> _Directions for this task_
Omit all images. Write out the rest of the material exactly.

> _Data lines_
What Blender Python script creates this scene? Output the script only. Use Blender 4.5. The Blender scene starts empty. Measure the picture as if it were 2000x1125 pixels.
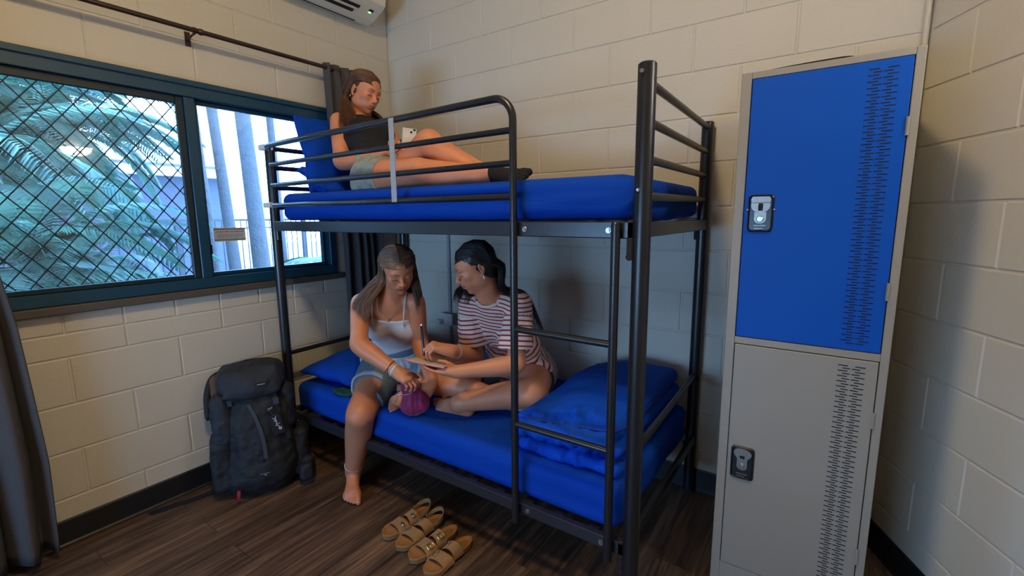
# Hostel dormitory corner with a steel bunk bed, a two door locker and three people.
# Metres, z up. The block walls meet at x=0,y=0; the window is in the wall x=0.
import bpy, math, random
import numpy as np
from mathutils import Vector, Matrix

random.seed(7)
RNG = np.random.default_rng(7)
PI = math.pi
scene = bpy.context.scene
COL = scene.collection

# ---------------------------------------------------------------- camera
cam_data = bpy.data.cameras.new('camera')
cam = bpy.data.objects.new('camera', cam_data)
COL.objects.link(cam)
cam_data.sensor_width = 36.0
cam_data.lens = 908.6 / 2000.0 * 36.0
cam_data.clip_start = 0.02
cam_data.clip_end = 300
_yaw, _pitch, _roll = -0.6007, -0.1544, -0.0077
_f = Vector((math.sin(_yaw) * math.cos(_pitch), math.cos(_yaw) * math.cos(_pitch), math.sin(_pitch)))
_r0 = Vector((math.cos(_yaw), -math.sin(_yaw), 0))
_u0 = _r0.cross(_f)
_r = _r0 * math.cos(_roll) + _u0 * math.sin(_roll)
_u = -_r0 * math.sin(_roll) + _u0 * math.cos(_roll)
cam.matrix_world = Matrix(((_r.x, _u.x, -_f.x, 2.5784), (_r.y, _u.y, -_f.y, -2.2982),
                           (_r.z, _u.z, -_f.z, 1.3684), (0, 0, 0, 1)))
scene.camera = cam

# ---------------------------------------------------------------- view, sky, sun, lamps
scene.view_settings.view_transform = 'Standard'
scene.view_settings.look = 'None'
scene.view_settings.gamma = 1.0
scene.view_settings.exposure = EXPOSURE = 0.50
scene.view_settings.use_curve_mapping = False
scene.cycles.use_denoising = True
scene.cycles.max_bounces = 8
scene.cycles.diffuse_bounces = 6
scene.cycles.transparent_max_bounces = 16
scene.cycles.sample_clamp_indirect = 6.0
scene.cycles.caustics_reflective = False
scene.cycles.caustics_refractive = False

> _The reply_
What Blender Python script creates this scene? Output the script only. Use Blender 4.5. The Blender scene starts empty. Measure the picture as if it were 2000x1125 pixels.
# Hostel dormitory corner with a steel bunk bed, a two door locker and three people.
# Metres, z up. The block walls meet at x=0,y=0; the window is in the wall x=0.
import bpy, math, random
import numpy as np
from mathutils import Vector, Matrix

random.seed(7)
RNG = np.random.default_rng(7)
PI = math.pi
scene = bpy.context.scene
COL = scene.collection

# ---------------------------------------------------------------- camera
cam_data = bpy.data.cameras.new('camera')
cam = bpy.data.objects.new('camera', cam_data)
COL.objects.link(cam)
cam_data.sensor_width = 36.0
cam_data.lens = 908.6 / 2000.0 * 36.0
cam_data.clip_start = 0.02
cam_data.clip_end = 300
_yaw, _pitch, _roll = -0.6007, -0.1544, -0.0077
_f = Vector((math.sin(_yaw) * math.cos(_pitch), math.cos(_yaw) * math.cos(_pitch), math.sin(_pitch)))
_r0 = Vector((math.cos(_yaw), -math.sin(_yaw), 0))
_u0 = _r0.cross(_f)
_r = _r0 * math.cos(_roll) + _u0 * math.sin(_roll)
_u = -_r0 * math.sin(_roll) + _u0 * math.cos(_roll)
cam.matrix_world = Matrix(((_r.x, _u.x, -_f.x, 2.5784), (_r.y, _u.y, -_f.y, -2.2982),
                           (_r.z, _u.z, -_f.z, 1.3684), (0, 0, 0, 1)))
scene.camera = cam

# ---------------------------------------------------------------- view, sky, sun, lamps
scene.view_settings.view_transform = 'Standard'
scene.view_settings.look = 'None'
scene.view_settings.gamma = 1.0
scene.view_settings.exposure = EXPOSURE = 0.50
scene.view_settings.use_curve_mapping = False
scene.cycles.use_denoising = True
scene.cycles.max_bounces = 8
scene.cycles.diffuse_bounces = 6
scene.cycles.transparent_max_bounces = 16
scene.cycles.sample_clamp_indirect = 6.0
scene.cycles.caustics_reflective = False
scene.cycles.caustics_refractive = False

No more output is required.